§ **TASK OBJECTIVE**
Please give back word for word the lines below, from the first one through the one with "tag(it, 'large rectangular".

#####

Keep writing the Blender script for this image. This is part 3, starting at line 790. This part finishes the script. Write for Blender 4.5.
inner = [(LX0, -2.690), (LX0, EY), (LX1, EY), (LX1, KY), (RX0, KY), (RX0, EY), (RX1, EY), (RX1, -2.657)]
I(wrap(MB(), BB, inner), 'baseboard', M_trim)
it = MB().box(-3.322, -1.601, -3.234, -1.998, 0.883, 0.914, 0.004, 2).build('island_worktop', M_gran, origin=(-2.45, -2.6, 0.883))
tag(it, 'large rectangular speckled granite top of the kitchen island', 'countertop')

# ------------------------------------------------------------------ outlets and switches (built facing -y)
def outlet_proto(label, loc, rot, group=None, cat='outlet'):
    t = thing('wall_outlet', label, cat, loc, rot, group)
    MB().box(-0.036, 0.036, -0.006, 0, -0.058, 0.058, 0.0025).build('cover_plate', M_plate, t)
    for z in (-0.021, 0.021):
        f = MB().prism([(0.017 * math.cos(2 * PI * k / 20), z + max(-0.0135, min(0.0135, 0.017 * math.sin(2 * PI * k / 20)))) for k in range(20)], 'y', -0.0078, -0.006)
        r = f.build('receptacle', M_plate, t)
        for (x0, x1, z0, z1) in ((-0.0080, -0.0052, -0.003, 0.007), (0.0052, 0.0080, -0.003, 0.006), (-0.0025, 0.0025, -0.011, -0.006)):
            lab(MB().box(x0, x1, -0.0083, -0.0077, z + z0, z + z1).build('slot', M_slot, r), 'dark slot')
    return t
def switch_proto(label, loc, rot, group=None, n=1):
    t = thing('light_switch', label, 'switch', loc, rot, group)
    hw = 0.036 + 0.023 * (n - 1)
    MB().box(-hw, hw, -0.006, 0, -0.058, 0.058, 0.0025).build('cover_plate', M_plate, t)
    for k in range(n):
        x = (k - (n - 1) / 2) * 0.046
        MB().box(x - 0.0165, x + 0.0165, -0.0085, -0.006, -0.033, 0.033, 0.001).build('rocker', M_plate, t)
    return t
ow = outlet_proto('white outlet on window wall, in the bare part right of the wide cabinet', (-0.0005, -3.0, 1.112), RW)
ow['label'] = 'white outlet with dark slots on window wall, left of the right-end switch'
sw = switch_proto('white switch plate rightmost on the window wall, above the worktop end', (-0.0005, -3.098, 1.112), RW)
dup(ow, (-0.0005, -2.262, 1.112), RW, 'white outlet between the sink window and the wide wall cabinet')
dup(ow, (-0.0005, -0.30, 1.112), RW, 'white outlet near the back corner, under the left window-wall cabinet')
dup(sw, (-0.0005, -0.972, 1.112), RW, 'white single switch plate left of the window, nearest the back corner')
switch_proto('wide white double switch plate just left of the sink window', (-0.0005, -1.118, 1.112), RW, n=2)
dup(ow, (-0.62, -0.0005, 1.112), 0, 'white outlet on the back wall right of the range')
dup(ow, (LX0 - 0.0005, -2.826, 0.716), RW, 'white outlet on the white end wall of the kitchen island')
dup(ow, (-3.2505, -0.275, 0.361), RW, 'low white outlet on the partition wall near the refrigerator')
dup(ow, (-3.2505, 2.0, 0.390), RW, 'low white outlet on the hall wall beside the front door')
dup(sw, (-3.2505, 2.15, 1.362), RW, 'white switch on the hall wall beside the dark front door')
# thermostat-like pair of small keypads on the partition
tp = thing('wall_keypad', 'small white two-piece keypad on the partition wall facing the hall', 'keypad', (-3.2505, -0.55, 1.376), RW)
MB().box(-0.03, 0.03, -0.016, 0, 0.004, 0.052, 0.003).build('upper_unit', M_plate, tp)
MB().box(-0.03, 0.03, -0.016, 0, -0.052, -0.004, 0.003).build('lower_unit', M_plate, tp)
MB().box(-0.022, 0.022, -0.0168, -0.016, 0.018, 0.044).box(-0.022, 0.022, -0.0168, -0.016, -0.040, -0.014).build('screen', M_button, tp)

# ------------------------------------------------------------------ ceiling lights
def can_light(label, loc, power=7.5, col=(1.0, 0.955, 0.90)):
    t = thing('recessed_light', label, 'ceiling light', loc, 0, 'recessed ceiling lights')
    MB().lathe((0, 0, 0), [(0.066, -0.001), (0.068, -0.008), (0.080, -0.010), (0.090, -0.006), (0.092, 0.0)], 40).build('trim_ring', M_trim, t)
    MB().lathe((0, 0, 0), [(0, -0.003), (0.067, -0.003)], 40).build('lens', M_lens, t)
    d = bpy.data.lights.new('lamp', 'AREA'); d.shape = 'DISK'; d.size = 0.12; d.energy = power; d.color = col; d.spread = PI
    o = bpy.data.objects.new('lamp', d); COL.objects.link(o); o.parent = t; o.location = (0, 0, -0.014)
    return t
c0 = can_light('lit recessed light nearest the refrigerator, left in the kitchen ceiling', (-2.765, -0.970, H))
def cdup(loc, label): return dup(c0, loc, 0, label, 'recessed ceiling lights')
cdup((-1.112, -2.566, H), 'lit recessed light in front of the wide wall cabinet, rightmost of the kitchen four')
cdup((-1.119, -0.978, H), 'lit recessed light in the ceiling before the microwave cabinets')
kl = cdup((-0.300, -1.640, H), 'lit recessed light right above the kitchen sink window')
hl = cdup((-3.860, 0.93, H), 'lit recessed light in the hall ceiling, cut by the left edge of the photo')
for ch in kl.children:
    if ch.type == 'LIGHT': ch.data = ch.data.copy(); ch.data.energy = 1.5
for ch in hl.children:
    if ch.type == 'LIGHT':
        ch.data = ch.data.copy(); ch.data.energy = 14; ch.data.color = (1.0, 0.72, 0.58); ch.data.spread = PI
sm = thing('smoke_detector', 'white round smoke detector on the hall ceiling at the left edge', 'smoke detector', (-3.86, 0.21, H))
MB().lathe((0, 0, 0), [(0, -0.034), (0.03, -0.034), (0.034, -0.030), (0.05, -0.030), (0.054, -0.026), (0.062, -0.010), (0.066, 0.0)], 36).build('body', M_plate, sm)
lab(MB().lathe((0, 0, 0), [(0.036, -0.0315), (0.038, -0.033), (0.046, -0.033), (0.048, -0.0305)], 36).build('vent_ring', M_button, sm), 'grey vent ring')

#####

§ **THE SOLUTION**
Keep writing the Blender script for this image. This is part 3, starting at line 790. This part finishes the script. Write for Blender 4.5.
inner = [(LX0, -2.690), (LX0, EY), (LX1, EY), (LX1, KY), (RX0, KY), (RX0, EY), (RX1, EY), (RX1, -2.657)]
I(wrap(MB(), BB, inner), 'baseboard', M_trim)
it = MB().box(-3.322, -1.601, -3.234, -1.998, 0.883, 0.914, 0.004, 2).build('island_worktop', M_gran, origin=(-2.45, -2.6, 0.883))
tag(it, 'large rectangular speckled granite top of the kitchen island', 'countertop')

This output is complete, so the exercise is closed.